**EXERCISE:** Take the lines from the beginning of the data below through the line holding "sc.view_settings.exposure = 0.0;" and return exactly those.

====== WORKING DATA

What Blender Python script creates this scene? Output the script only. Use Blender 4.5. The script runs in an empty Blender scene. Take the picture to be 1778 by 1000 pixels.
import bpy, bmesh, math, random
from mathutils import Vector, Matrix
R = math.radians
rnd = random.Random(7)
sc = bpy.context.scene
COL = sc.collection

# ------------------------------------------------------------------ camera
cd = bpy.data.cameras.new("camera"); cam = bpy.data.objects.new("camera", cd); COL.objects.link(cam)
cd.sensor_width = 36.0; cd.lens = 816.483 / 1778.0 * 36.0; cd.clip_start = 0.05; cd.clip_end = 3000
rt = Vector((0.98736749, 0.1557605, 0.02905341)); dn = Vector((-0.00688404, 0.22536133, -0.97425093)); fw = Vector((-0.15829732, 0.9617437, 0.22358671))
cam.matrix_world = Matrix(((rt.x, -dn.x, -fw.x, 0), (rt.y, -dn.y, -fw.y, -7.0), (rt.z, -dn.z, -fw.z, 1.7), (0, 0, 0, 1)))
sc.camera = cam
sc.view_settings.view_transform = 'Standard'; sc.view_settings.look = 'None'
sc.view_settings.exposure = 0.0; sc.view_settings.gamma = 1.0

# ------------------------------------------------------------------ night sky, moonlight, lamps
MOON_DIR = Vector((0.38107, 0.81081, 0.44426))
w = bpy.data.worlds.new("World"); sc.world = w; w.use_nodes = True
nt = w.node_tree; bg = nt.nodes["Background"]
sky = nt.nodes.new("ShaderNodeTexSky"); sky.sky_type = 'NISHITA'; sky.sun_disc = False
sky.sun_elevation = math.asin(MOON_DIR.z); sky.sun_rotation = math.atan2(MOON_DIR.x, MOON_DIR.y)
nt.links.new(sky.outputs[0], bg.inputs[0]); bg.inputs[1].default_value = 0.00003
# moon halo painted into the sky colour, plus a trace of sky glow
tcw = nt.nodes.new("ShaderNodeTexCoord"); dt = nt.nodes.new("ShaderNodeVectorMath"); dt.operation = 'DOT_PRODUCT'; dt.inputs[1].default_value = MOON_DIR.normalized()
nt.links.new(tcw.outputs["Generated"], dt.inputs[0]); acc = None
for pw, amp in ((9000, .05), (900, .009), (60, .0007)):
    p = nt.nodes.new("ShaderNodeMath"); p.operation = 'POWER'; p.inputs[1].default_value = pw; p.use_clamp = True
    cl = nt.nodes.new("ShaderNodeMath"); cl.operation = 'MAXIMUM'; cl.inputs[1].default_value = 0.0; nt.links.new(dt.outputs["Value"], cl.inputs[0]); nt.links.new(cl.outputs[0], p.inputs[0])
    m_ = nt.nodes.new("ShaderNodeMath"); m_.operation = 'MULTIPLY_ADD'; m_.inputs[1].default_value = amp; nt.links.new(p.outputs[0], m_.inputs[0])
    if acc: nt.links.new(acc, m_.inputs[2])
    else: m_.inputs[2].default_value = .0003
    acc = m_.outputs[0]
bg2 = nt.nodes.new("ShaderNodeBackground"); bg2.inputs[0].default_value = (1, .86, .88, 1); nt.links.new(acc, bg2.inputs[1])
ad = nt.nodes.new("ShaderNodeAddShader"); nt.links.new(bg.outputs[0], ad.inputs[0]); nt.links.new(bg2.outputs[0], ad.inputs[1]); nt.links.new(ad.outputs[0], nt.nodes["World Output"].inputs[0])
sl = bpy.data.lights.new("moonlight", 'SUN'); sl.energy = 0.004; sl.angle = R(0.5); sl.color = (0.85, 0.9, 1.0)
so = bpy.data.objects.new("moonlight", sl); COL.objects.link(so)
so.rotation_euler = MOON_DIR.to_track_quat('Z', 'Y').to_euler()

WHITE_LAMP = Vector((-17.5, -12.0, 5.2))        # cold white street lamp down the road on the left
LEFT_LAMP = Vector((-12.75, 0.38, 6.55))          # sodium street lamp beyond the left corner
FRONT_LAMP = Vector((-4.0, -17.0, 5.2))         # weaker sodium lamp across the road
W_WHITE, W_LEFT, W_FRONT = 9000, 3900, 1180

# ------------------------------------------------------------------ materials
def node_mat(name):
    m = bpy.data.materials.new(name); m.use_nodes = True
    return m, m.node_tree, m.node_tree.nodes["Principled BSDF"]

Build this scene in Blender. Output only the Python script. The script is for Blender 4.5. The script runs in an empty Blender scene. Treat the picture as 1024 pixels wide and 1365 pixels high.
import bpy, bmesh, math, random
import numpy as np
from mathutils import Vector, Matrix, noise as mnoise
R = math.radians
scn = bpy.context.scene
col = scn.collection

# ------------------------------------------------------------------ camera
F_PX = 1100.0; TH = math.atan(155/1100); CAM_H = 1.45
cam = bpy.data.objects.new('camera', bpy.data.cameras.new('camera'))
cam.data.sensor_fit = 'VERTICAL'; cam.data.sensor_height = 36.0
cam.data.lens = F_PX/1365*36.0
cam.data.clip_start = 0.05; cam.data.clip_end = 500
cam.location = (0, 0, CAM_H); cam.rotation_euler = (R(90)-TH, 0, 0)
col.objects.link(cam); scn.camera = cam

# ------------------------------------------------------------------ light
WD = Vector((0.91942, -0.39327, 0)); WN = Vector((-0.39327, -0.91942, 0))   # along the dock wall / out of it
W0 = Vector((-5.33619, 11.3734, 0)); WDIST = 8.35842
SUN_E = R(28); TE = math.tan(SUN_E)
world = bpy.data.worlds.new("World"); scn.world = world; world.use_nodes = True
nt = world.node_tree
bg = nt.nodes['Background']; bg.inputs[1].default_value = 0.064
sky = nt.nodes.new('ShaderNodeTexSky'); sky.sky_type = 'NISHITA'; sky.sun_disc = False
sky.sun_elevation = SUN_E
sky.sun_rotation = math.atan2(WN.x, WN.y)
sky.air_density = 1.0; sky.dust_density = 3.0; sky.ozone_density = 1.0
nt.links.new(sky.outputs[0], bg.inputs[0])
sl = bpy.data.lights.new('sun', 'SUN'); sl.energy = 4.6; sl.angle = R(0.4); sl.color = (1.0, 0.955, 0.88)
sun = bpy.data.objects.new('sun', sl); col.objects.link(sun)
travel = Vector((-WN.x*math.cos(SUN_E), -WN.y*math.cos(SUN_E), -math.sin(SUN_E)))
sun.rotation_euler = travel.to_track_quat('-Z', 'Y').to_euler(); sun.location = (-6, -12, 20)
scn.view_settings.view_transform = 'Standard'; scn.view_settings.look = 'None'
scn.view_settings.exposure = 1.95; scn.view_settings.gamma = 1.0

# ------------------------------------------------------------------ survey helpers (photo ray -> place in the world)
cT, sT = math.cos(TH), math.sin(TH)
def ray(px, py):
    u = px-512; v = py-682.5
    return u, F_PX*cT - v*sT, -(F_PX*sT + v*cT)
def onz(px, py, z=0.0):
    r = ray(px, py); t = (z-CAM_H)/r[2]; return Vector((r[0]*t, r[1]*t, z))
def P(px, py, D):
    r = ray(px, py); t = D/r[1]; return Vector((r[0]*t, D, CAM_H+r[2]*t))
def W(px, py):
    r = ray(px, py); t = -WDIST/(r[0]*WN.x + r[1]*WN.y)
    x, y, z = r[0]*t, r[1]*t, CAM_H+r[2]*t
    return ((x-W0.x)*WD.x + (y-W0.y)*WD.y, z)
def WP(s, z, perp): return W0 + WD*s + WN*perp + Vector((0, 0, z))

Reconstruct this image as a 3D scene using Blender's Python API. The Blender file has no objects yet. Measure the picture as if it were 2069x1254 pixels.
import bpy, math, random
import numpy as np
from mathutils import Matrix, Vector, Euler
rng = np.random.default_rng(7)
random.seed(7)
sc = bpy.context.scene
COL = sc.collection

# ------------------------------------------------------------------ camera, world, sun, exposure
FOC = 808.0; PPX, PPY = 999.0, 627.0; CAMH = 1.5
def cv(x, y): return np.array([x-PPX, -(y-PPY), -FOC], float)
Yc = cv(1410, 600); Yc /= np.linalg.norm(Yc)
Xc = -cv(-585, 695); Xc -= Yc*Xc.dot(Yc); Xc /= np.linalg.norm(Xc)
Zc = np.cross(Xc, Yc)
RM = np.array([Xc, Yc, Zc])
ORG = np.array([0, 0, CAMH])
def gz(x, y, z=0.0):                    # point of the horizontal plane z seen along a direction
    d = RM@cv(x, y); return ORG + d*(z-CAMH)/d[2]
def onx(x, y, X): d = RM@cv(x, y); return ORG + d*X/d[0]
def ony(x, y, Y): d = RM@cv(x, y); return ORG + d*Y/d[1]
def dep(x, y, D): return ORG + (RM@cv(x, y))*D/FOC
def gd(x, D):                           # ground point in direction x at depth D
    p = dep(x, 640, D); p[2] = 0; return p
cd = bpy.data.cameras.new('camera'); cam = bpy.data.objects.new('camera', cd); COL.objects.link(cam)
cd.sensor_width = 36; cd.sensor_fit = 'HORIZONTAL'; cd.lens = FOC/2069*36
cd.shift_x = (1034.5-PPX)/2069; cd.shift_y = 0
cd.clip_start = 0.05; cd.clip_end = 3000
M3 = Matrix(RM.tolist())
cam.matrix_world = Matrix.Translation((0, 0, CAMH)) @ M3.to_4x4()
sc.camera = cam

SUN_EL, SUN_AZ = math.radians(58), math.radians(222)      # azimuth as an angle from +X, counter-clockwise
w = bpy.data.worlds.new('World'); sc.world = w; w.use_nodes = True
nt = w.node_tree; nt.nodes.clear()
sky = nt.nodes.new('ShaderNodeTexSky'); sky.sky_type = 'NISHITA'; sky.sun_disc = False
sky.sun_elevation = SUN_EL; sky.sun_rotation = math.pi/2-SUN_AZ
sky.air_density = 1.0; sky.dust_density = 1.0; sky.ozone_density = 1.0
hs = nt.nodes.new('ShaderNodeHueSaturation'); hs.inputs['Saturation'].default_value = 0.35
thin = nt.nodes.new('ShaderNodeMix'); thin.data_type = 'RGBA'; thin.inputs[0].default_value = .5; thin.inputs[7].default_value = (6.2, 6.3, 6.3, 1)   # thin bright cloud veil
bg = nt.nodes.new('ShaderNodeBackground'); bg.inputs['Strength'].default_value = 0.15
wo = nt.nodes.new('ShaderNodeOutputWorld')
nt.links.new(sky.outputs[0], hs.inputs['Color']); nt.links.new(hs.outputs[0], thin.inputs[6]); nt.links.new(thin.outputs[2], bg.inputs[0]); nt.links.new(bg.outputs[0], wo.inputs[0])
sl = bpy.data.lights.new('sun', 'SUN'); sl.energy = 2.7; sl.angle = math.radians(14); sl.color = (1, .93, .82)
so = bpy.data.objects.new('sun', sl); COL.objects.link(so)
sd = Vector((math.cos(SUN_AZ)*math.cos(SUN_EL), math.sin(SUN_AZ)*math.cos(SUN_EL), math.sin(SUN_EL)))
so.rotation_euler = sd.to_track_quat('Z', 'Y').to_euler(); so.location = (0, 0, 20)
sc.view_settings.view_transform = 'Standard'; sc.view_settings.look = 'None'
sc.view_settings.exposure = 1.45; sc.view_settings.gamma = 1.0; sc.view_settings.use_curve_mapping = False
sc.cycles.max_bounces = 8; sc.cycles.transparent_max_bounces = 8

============

**THE SOLUTION:**
What Blender Python script creates this scene? Output the script only. Use Blender 4.5. The script runs in an empty Blender scene. Take the picture to be 1778 by 1000 pixels.
import bpy, bmesh, math, random
from mathutils import Vector, Matrix
R = math.radians
rnd = random.Random(7)
sc = bpy.context.scene
COL = sc.collection

# ------------------------------------------------------------------ camera
cd = bpy.data.cameras.new("camera"); cam = bpy.data.objects.new("camera", cd); COL.objects.link(cam)
cd.sensor_width = 36.0; cd.lens = 816.483 / 1778.0 * 36.0; cd.clip_start = 0.05; cd.clip_end = 3000
rt = Vector((0.98736749, 0.1557605, 0.02905341)); dn = Vector((-0.00688404, 0.22536133, -0.97425093)); fw = Vector((-0.15829732, 0.9617437, 0.22358671))
cam.matrix_world = Matrix(((rt.x, -dn.x, -fw.x, 0), (rt.y, -dn.y, -fw.y, -7.0), (rt.z, -dn.z, -fw.z, 1.7), (0, 0, 0, 1)))
sc.camera = cam
sc.view_settings.view_transform = 'Standard'; sc.view_settings.look = 'None'
sc.view_settings.exposure = 0.0; sc.view_settings.gamma = 1.0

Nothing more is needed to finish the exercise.